Review of Easy Virtue

Easy Virtue (1927)
1/10
Easy Virture is one of Alfred Hitchcock's very lesser works
17 July 2007
Warning: Spoilers
Don't expect typical Hitchcock touches in this early silent of his called Easy Virture since this isn't even a suspense film but more of a melodrama about a divorced woman who can't escape her past, a past in which her then-husband discovered her painter's infatuation with her, which he mistakes for an affair, and gets shot by him but survives though the painter later commits suicide (which I wouldn't have known about if I hadn't read the synopsis on the DVD case back). Shamed by the courts, she flees to France where she falls in love again, marries, and returns to England where her mother-in-law automatically gets suspicious of her.

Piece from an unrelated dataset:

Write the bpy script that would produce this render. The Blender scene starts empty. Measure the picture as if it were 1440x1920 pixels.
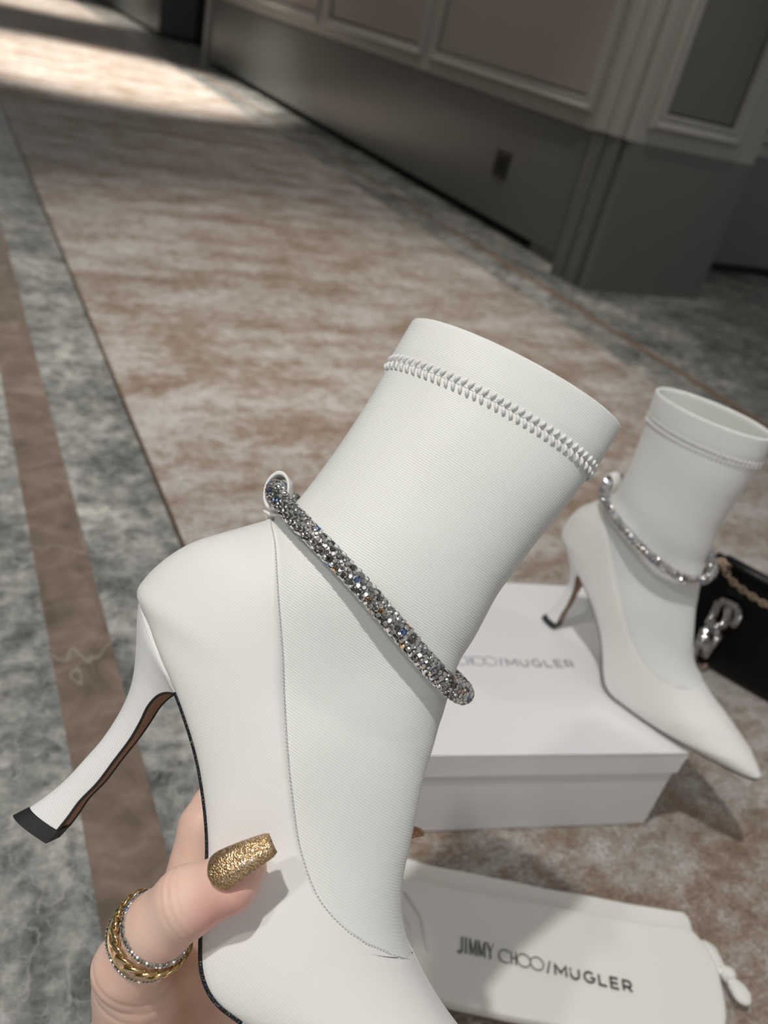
import bpy, bmesh, math, random
import numpy as np
from mathutils import Vector, Matrix

SC = bpy.context.scene
COL = SC.collection
random.seed(4)

# ---------------------------------------------------------------- camera
CAM={"right":[0.885113,-0.414654,0.211275],"up":[0.057751,0.548345,0.834256],"back":[-0.461779,-0.72621,0.509294]}
cam_d = bpy.data.cameras.new('camera'); cam = bpy.data.objects.new('camera', cam_d); COL.objects.link(cam)
cam_d.sensor_fit = 'VERTICAL'; cam_d.sensor_height = 36.0; cam_d.lens = 1550.0 / 1920.0 * 36.0
cam_d.clip_start = 0.01; cam_d.clip_end = 100
cam.matrix_world = Matrix([[CAM['right'][i], CAM['up'][i], CAM['back'][i], (0, 0, .58)[i]] for i in range(3)] + [[0, 0, 0, 1]])
cam_d.dof.use_dof = True; cam_d.dof.focus_distance = 0.315; cam_d.dof.aperture_fstop = 10.0
SC.camera = cam

# ---------------------------------------------------------------- world, lights, exposure
world = bpy.data.worlds.new('world'); SC.world = world; world.use_nodes = True
world.node_tree.nodes['Background'].inputs[0].default_value = (1.0, .99, .96, 1)
world.node_tree.nodes['Background'].inputs[1].default_value = 0.22
SC.view_settings.view_transform = 'Standard'; SC.view_settings.look = 'None'
SC.view_settings.gamma = 1.0; SC.view_settings.use_curve_mapping = False
SC.view_settings.exposure = 0.1

def spot(name, loc, to, power, deg, blend, color, radius):
    d = bpy.data.lights.new(name, 'SPOT'); o = bpy.data.objects.new(name, d); COL.objects.link(o)
    d.energy = power; d.spot_size = math.radians(deg); d.spot_blend = blend; d.color = color; d.shadow_soft_size = radius
    o.location = loc; o.rotation_euler = (Vector(to) - Vector(loc)).to_track_quat('-Z', 'Y').to_euler()
WARM = (1, .93, .84)
# recessed ceiling downlights along the corridor, plus an added corner spot
spot('downlight_key', (-.65, .15, 2.6), (.22, .30, 0.1), 112, 58, .9, (1, .97, .93), .035)
spot('downlight_side', (1.5, .15, 2.6), (.5, .45, 0), 14, 50, .9, (1, .96, .9), .05)
spot('downlight_left', (-1.5, .05, 2.6), (.35, .25, 0), 44, 50, .9, (1, .96, .9), .06)
spot('downlight_mid', (.7, 1.65, 2.6), (.72, 1.65, 0), 165, 50, 1.0, WARM, .05)
spot('downlight_far', (.8, 5.0, 2.6), (.8, 5.0, 0), 820, 50, .7, WARM, .05)
spot('downlight_wall', (1.25, 2.9, 2.6), (1.7, 2.7, .6), 46, 70, 1.0, WARM, .05)
spot('added_corner_spot', (1.2, 1.45, 2.6), (1.70, 1.97, .55), 60, 24, 1.0, WARM, .04)  # extra narrow spot added to brighten the pilaster and its mouldings
spot('downlight_end', (.75, 8.8, 2.6), (.75, 8.8, 0), 620, 56, .8, WARM, .05)
def area(name, loc, to, power, sx, sy, color):
    d = bpy.data.lights.new(name, 'AREA'); o = bpy.data.objects.new(name, d); COL.objects.link(o)
    d.shape = 'RECTANGLE'; d.size = sx; d.size_y = sy; d.energy = power; d.color = color
    o.location = loc; o.rotation_euler = (Vector(to) - Vector(loc)).to_track_quat('-Z', 'Y').to_euler()
# added soft fill from behind the camera, no real source there
area('front_fill', (-.9, -1.6, 1.7), (.2, .4, .3), 5, 1.6, 1.2, (1, 1, 1))

# ---------------------------------------------------------------- helpers
def tag(o, label=None, cat=None, group=None, kind=None):
    if label: o['label'] = label
    if cat: o['category'] = cat
    if group: o['group'] = group
    if kind: o['kind'] = kind
    return o
def empty(name, loc=(0, 0, 0), rz=0):
    o = bpy.data.objects.new(name, None); COL.objects.link(o); o.location = loc; o.rotation_euler = (0, 0, rz)
    o.empty_display_size = .02
    return o
def link(name, me, mats, parent=None, smooth=True):
    o = bpy.data.objects.new(name, me); COL.objects.link(o)
    for m in (mats if isinstance(mats, (list, tuple)) else [mats]): me.materials.append(m)
    if smooth: me.shade_smooth()
    if parent: o.parent = parent
    return o
class MB:
    """collects polygons of one mesh"""
    def __init__(s): s.v = []; s.f = []; s.m = []
    def add(s, vs, fs, mi=0):
        n = len(s.v); s.v += [tuple(map(float, p)) for p in vs]; s.f += [[i + n for i in f] for f in fs]; s.m += [mi] * len(fs)
    def grid(s, rows, closed=False, mi=0, cap0=False, cap1=False, flip=False):
        n = len(rows[0]); vs = [p for r in rows for p in r]; fs = []
        for i in range(len(rows) - 1):
            for j in range(n if closed else n - 1):
                k = (j + 1) % n; q = [i * n + j, i * n + k, (i + 1) * n + k, (i + 1) * n + j]
                fs.append(q[::-1] if flip else q)
        if cap0: fs.append(list(range(n))[::-1])
        if cap1: fs.append([(len(rows) - 1) * n + j for j in range(n)])
        s.add(vs, fs, mi)
    def box(s, x0, x1, y0, y1, z0, z1, mi=0, T=None):
        vs = [(x, y, z) for x in (x0, x1) for y in (y0, y1) for z in (z0, z1)]
        if T: vs = [T(*p) for p in vs]
        s.add(vs, [(0, 1, 3, 2), (4, 6, 7, 5), (0, 4, 5, 1), (2, 3, 7, 6), (0, 2, 6, 4), (1, 5, 7, 3)], mi)
    def tube(s, pts, r, n=10, closed=False, mi=0, up=None, flat=1.0):
        P = [Vector(p) for p in pts]; rows = []; N = len(P); prev = None
        for i in range(N):
            a = P[(i - 1) % N] if (closed or i > 0) else P[0]; b = P[(i + 1) % N] if (closed or i < N - 1) else P[-1]
            t = (b - a).normalized()
            if prev is None:
                ref = Vector(up) if up else (Vector((0, 0, 1)) if abs(t.z) < .9 else Vector((1, 0, 0)))
                u = (ref - t * ref.dot(t)).normalized()
            else: u = (prev - t * prev.dot(t)).normalized()
            prev = u; w = t.cross(u); rr = r[i] if isinstance(r, (list, tuple)) else r
            rows.append([P[i] + (u * math.cos(2 * math.pi * k / n) + w * math.sin(2 * math.pi * k / n) * flat) * rr for k in range(n)])
        if closed: rows.append(rows[0])
        s.grid(rows, closed=True, mi=mi, cap0=not closed, cap1=not closed)
    def build(s, name, mats, parent=None, smooth=True, merge=0, fix=True):
        me = bpy.data.meshes.new(name); me.from_pydata(s.v, [], s.f); me.polygons.foreach_set('material_index', s.m)
        if merge or fix:
            bm = bmesh.new(); bm.from_mesh(me)
            if merge:
                bmesh.ops.remove_doubles(bm, verts=bm.verts, dist=merge)
            if fix: bmesh.ops.recalc_face_normals(bm, faces=bm.faces)
            bm.to_mesh(me); bm.free()
        me.update()
        return link(name, me, mats, parent, smooth)
def bevel(o, w, seg=3, ang=40):
    b = o.modifiers.new('bevel', 'BEVEL'); b.width = w; b.segments = seg; b.limit_method = 'ANGLE'; b.angle_limit = math.radians(ang)
    return o
def catmull(P, n):
    """resample rows of numbers to n by centripetal-like Catmull-Rom over the index"""
    P = np.array(P, float); m = len(P); out = []
    for k in range(n):
        u = k * (m - 1) / (n - 1); i = min(int(u), m - 2); f = u - i
        p0 = P[max(i - 1, 0)]; p1 = P[i]; p2 = P[i + 1]; p3 = P[min(i + 2, m - 1)]
        out.append(.5 * ((2 * p1) + (p2 - p0) * f + (2 * p0 - 5 * p1 + 4 * p2 - p3) * f * f + (3 * p1 - p0 - 3 * p2 + p3) * f ** 3))
    return np.array(out)

# ---------------------------------------------------------------- materials
def mat(name, color, rough=.5, metal=0., **kw):
    m = bpy.data.materials.new(name); m.use_nodes = True; b = m.node_tree.nodes['Principled BSDF']
    b.inputs['Base Color'].default_value = (*color, 1); b.inputs['Roughness'].default_value = rough; b.inputs['Metallic'].default_value = metal
    for k, v in kw.items(): b.inputs[k.replace('_', ' ')].default_value = v
    return m
def nodes(m): return m.node_tree.nodes, m.node_tree.links, m.node_tree.nodes['Principled BSDF']
def ND(N, t, **kw):
    n = N.new(t)
    for k, v in kw.items():
        if k in n.inputs: n.inputs[k].default_value = v
        else: setattr(n, k, v)
    return n
def ramp(N, stops):
    r = N.new('ShaderNodeValToRGB'); e = r.color_ramp.elements
    while len(e) > 1: e.remove(e[-1])
    e[0].position = stops[0][0]; e[0].color = (*stops[0][1], 1)
    for p, c in stops[1:]:
        x = e.new(p); x.color = (*c, 1)
    return r
def coords(N, L, scale=(1, 1, 1), rot=(0, 0, 0), src='Object'):
    tc = N.new('ShaderNodeTexCoord'); mp = N.new('ShaderNodeMapping'); mp.inputs['Scale'].default_value = scale; mp.inputs['Rotation'].default_value = rot
    L.new(tc.outputs[src], mp.inputs[0]); return mp.outputs[0]
def add_bump(m, h, strength, dist):
    N, L, b = nodes(m); bp = N.new('ShaderNodeBump'); bp.inputs['Strength'].default_value = strength; bp.inputs['Distance'].default_value = dist
    L.new(h, bp.inputs['Height']); L.new(bp.outputs[0], b.inputs['Normal']); return bp
def mixrgb(N, L, fac, a, b, mode='MIX'):
    x = N.new('ShaderNodeMix'); x.data_type = 'RGBA'; x.blend_type = mode
    for s, v in ((0, fac), (6, a), (7, b)):
        if hasattr(v, 'links'): L.new(v, x.inputs[s])
        else: x.inputs[s].default_value = v if s == 0 else (*v, 1)
    return x.outputs[2]

def satin(name, col, rot, strength=.25):
    m = mat(name, col, .52, Sheen_Weight=.25, Sheen_Roughness=.4); N, L, b = nodes(m)
    c = coords(N, L, rot=rot)
    w = ND(N, 'ShaderNodeTexWave', wave_type='BANDS', bands_direction='Z'); w.inputs['Scale'].default_value = 320; w.inputs['Distortion'].default_value = .6; w.inputs['Detail'].default_value = 0
    L.new(c, w.inputs[0])
    n = ND(N, 'ShaderNodeTexNoise'); n.inputs['Scale'].default_value = 1800; L.new(c, n.inputs[0])
    n2 = ND(N, 'ShaderNodeTexNoise'); n2.inputs['Scale'].default_value = 28; n2.inputs['Detail'].default_value = 2; L.new(c, n2.inputs[0])
    a = ND(N, 'ShaderNodeMath', operation='MULTIPLY_ADD'); L.new(n.outputs[0], a.inputs[0]); a.inputs[1].default_value = .9; L.new(w.outputs[1], a.inputs[2])
    bp = add_bump(m, a.outputs[0], strength, .00012)
    bp2 = N.new('ShaderNodeBump'); bp2.inputs['Strength'].default_value = .3; bp2.inputs['Distance'].default_value = .002
    L.new(n2.outputs[0], bp2.inputs['Height']); L.new(bp2.outputs[0], bp.inputs['Normal'])
    # tiny glints in the weave
    r = ramp(N, [(0, (.56,) * 3), (.62, (.52,) * 3), (.75, (.3,) * 3)]); L.new(n.outputs[0], r.inputs[0]); L.new(r.outputs[0], b.inputs['Roughness'])
    return m
M_SOCK = satin('stretch_satin', (.80, .81, .79), (0, .04, 0), .5)
M_FOOT = satin('foot_satin', (.85, .845, .825), (0, -.05, 0), .22)
M_HEELF = satin('heel_satin', (.86, .86, .85), (0, -.35, 0), .4)
M_THREAD = mat('thread', (.78, .78, .77), .5)
M_THREAD_G = mat('thread_grey', (.62, .63, .64), .5)
M_LINING = mat('lining_jersey', (.68, .70, .64), .9)
M_TAN = mat('tan_leather', (.40, .235, .15), .35)
M_NUDE = mat('nude_leather', (.62, .55, .40), .5)
M_RUBBER = mat('black_rubber', (.018, .019, .02), .55)
M_EDGE = mat('black_glitter_edge', (.012, .014, .018), .28)
N, L, b = nodes(M_EDGE); c = coords(N, L); v = ND(N, 'ShaderNodeTexVoronoi'); v.inputs['Scale'].default_value = 1500; L.new(c, v.inputs[0])
r = ramp(N, [(0, (.008, .009, .012)), (.9, (.012, .014, .02)), (.97, (.45, .5, .55))]); L.new(v.outputs['Color'], r.inputs[0]); L.new(r.outputs[0], b.inputs['Base Color']); add_bump(M_EDGE, v.outputs[0], .9, .0005)
M_CORE = mat('dark_metal_mesh', (.30, .29, .28), .4, .9)
M_CRY = [mat('crystal_clear', (.88, .87, .86), .14, 1.), mat('crystal_smoke', (.58, .58, .60), .12, 1.), mat('crystal_dark', (.25, .24, .235), .1, 1.),
         mat('crystal_blue', (.25, .42, .95), .04, 1.), mat('crystal_amber', (.95, .62, .35), .04, 1.), mat('crystal_bright', (1, 1, 1), .14, 1.)]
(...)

What I just described is something (at least the mother-in-law part) that I've seen on many TV shows and movies that usually ends with the woman winning everyone-or almost everyone-over. Not this time. Personally, I found this mostly boring and some scenes (like the about-to-be-ex-husband "hitting" the painter with his cane that looked so fake) so ludicrous. The only interesting camera angle I saw here was when it cut to the top of the judge's wig before he looked up and his face came in close-up. This happened twice. It probably didn't help that there were no music or sound effects on the DVD I got. So if you're an Alfred Hitchcock completist, by all means see this. Otherwise, worth avoiding.